#### Raw data
____________

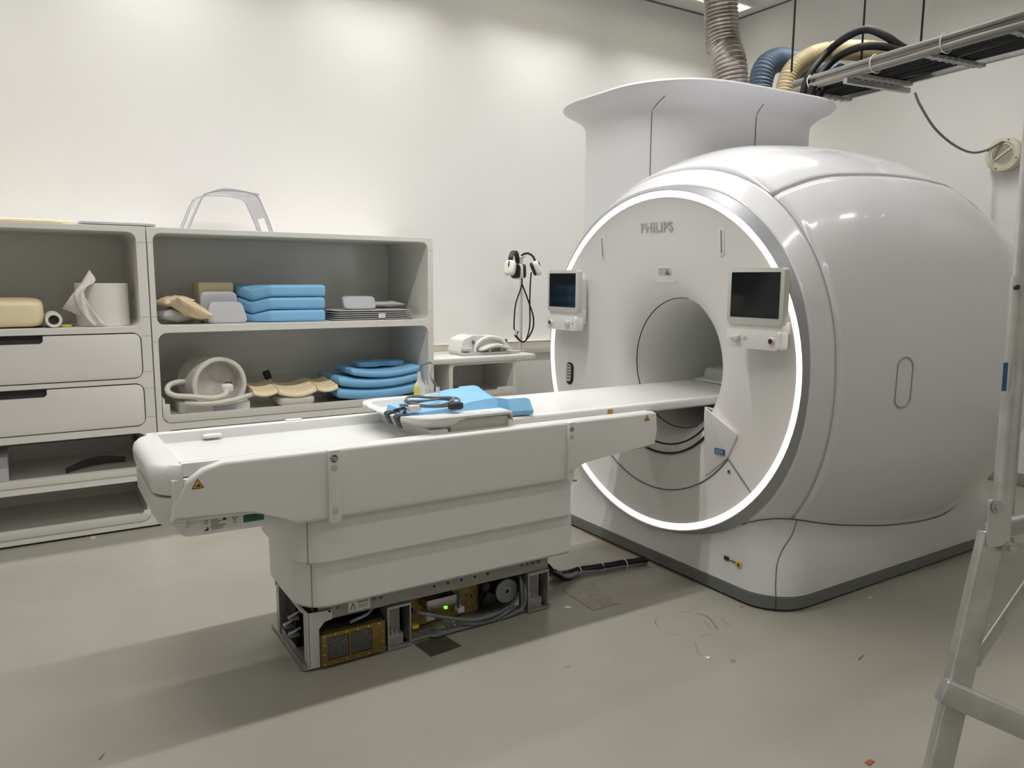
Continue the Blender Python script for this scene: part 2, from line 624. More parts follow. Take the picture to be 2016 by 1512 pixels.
def pch(K, V, x):
    n = len(K)
    d = [(V[i + 1] - V[i]) / (K[i + 1] - K[i]) for i in range(n - 1)]
    m_ = [d[0]] + [0 if d[i - 1] * d[i] <= 0 else 2 * d[i - 1] * d[i] / (d[i - 1] + d[i]) for i in range(1, n - 1)] + [d[-1]]
    x = min(max(x, K[0]), K[-1])
    for i in range(n - 1):
        if x <= K[i + 1]: break
    h = K[i + 1] - K[i]
    t = (x - K[i]) / h
    return V[i] * (2 * t ** 3 - 3 * t * t + 1) + h * m_[i] * (t ** 3 - 2 * t * t + t) + V[i + 1] * (-2 * t ** 3 + 3 * t * t) + h * m_[i + 1] * (t ** 3 - t * t)


def sec(x, th, off=0.0):
    c, s = math.cos(th), math.sin(th)
    a, b = pch(KX, KA, x) + off, pch(KX, KB, x) + off
    return Vector((x, SY + a * math.copysign(abs(c) ** (2 / SN), c), SZ + b * math.copysign(abs(s) ** (2 / SN), s)))


def ell(x, a, b, n=96, z=SZ):
    return [Vector((x, SY + a * math.cos(2 * PI * i / n), z + b * math.sin(2 * PI * i / n))) for i in range(n)]


scan = thing('mri_scanner', 'large white MRI scanner with glowing ring around its bore', 'medical scanner', (3.7, SY, 0))


def patch(name, th0, th1, x0f, x1f, material, nth=60, nx=30, off=0.0, thick=.012):
    bm = NB()
    g = []
    for i in range(nth + 1):
        th = th0 + (th1 - th0) * i / nth
        a, b = x0f(th), x1f(th)
        g.append([bm.verts.new(sec(a + (b - a) * j / nx, th, off)) for j in range(nx + 1)])
    for i in range(nth):
        for j in range(nx):
            bm.faces.new((g[i][j], g[i + 1][j], g[i + 1][j + 1], g[i][j + 1]))
    o = obj(name, bm, material, scan)
    # make normals point outwards so that the thickness goes inwards
    me = o.data
    ctr = Vector((3.7, SY, SZ)) - wloc(scan)
    f = me.polygons[len(me.polygons) // 2]
    if f.normal.dot(f.center - ctr) < 0: me.flip_normals()
    md = o.modifiers.new('thickness', 'SOLIDIFY')
    md.thickness = thick
    md.offset = -1
    return o


def seamA(th):
    # joint between the front collar and the body
    s = math.sin(th)
    return 2.885 + .095 * (0.5 - 0.5 * s) ** 0.8 if s < 1 else 2.885


g = .004
TOPA, TOPB = math.radians(127.5), math.radians(52.5)
dth = .0045
patch('front_collar', math.radians(-48), math.radians(228), lambda t: 2.786, lambda t: seamA(t) - g, 'gloss', 110, 8)
patch('top_cover', TOPB + dth, TOPA - dth, lambda t: seamA(t) + g, lambda t: 4.70, 'gloss', 40, 40)
patch('side_panel', TOPA + dth, math.radians(238), lambda t: seamA(t) + g, lambda t: 4.70, 'gloss', 60, 40)
patch('side_panel', math.radians(-58), TOPB - dth, lambda t: seamA(t) + g, lambda t: 4.70, 'gloss', 60, 40)
# seam filler and rear cover
bm = NB()
loft(bm, [[sec(2.79 + 1.90 * j / 24, 2 * PI * i / 120, -.010) for i in range(120)] for j in range(25)])
obj('seam_filler', bm, 'seam', scan)
bm = NB()
rr = []
for x, f in ((4.702, 1.0), (4.76, .985), (4.81, .95), (4.85, .88), (4.86, .78), (4.86, .42)):
    rr.append([Vector((x, SY + (sec(4.7, 2 * PI * i / 96).y - SY) * f, SZ + (sec(4.7, 2 * PI * i / 96).z - SZ) * f)) for i in range(96)])
rr.append([Vector((4.80, SY + .35 * math.cos(2 * PI * i / 96), SZ - .017 + .35 * math.sin(2 * PI * i / 96))) for i in range(96)])
loft(bm, rr)
obj('rear_cover', bm, 'gloss', scan)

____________

#### What the task requires
Leave the images out, please, and restate each line word for word.

#### Response
Continue the Blender Python script for this scene: part 2, from line 624. More parts follow. Take the picture to be 2016 by 1512 pixels.
def pch(K, V, x):
    n = len(K)
    d = [(V[i + 1] - V[i]) / (K[i + 1] - K[i]) for i in range(n - 1)]
    m_ = [d[0]] + [0 if d[i - 1] * d[i] <= 0 else 2 * d[i - 1] * d[i] / (d[i - 1] + d[i]) for i in range(1, n - 1)] + [d[-1]]
    x = min(max(x, K[0]), K[-1])
    for i in range(n - 1):
        if x <= K[i + 1]: break
    h = K[i + 1] - K[i]
    t = (x - K[i]) / h
    return V[i] * (2 * t ** 3 - 3 * t * t + 1) + h * m_[i] * (t ** 3 - 2 * t * t + t) + V[i + 1] * (-2 * t ** 3 + 3 * t * t) + h * m_[i + 1] * (t ** 3 - t * t)


def sec(x, th, off=0.0):
    c, s = math.cos(th), math.sin(th)
    a, b = pch(KX, KA, x) + off, pch(KX, KB, x) + off
    return Vector((x, SY + a * math.copysign(abs(c) ** (2 / SN), c), SZ + b * math.copysign(abs(s) ** (2 / SN), s)))


def ell(x, a, b, n=96, z=SZ):
    return [Vector((x, SY + a * math.cos(2 * PI * i / n), z + b * math.sin(2 * PI * i / n))) for i in range(n)]


scan = thing('mri_scanner', 'large white MRI scanner with glowing ring around its bore', 'medical scanner', (3.7, SY, 0))


def patch(name, th0, th1, x0f, x1f, material, nth=60, nx=30, off=0.0, thick=.012):
    bm = NB()
    g = []
    for i in range(nth + 1):
        th = th0 + (th1 - th0) * i / nth
        a, b = x0f(th), x1f(th)
        g.append([bm.verts.new(sec(a + (b - a) * j / nx, th, off)) for j in range(nx + 1)])
    for i in range(nth):
        for j in range(nx):
            bm.faces.new((g[i][j], g[i + 1][j], g[i + 1][j + 1], g[i][j + 1]))
    o = obj(name, bm, material, scan)
    # make normals point outwards so that the thickness goes inwards
    me = o.data
    ctr = Vector((3.7, SY, SZ)) - wloc(scan)
    f = me.polygons[len(me.polygons) // 2]
    if f.normal.dot(f.center - ctr) < 0: me.flip_normals()
    md = o.modifiers.new('thickness', 'SOLIDIFY')
    md.thickness = thick
    md.offset = -1
    return o


def seamA(th):
    # joint between the front collar and the body
    s = math.sin(th)
    return 2.885 + .095 * (0.5 - 0.5 * s) ** 0.8 if s < 1 else 2.885


g = .004
TOPA, TOPB = math.radians(127.5), math.radians(52.5)
dth = .0045
patch('front_collar', math.radians(-48), math.radians(228), lambda t: 2.786, lambda t: seamA(t) - g, 'gloss', 110, 8)
patch('top_cover', TOPB + dth, TOPA - dth, lambda t: seamA(t) + g, lambda t: 4.70, 'gloss', 40, 40)
patch('side_panel', TOPA + dth, math.radians(238), lambda t: seamA(t) + g, lambda t: 4.70, 'gloss', 60, 40)
patch('side_panel', math.radians(-58), TOPB - dth, lambda t: seamA(t) + g, lambda t: 4.70, 'gloss', 60, 40)
# seam filler and rear cover
bm = NB()
loft(bm, [[sec(2.79 + 1.90 * j / 24, 2 * PI * i / 120, -.010) for i in range(120)] for j in range(25)])
obj('seam_filler', bm, 'seam', scan)
bm = NB()
rr = []
for x, f in ((4.702, 1.0), (4.76, .985), (4.81, .95), (4.85, .88), (4.86, .78), (4.86, .42)):
    rr.append([Vector((x, SY + (sec(4.7, 2 * PI * i / 96).y - SY) * f, SZ + (sec(4.7, 2 * PI * i / 96).z - SZ) * f)) for i in range(96)])
rr.append([Vector((4.80, SY + .35 * math.cos(2 * PI * i / 96), SZ - .017 + .35 * math.sin(2 * PI * i / 96))) for i in range(96)])
loft(bm, rr)
obj('rear_cover', bm, 'gloss', scan)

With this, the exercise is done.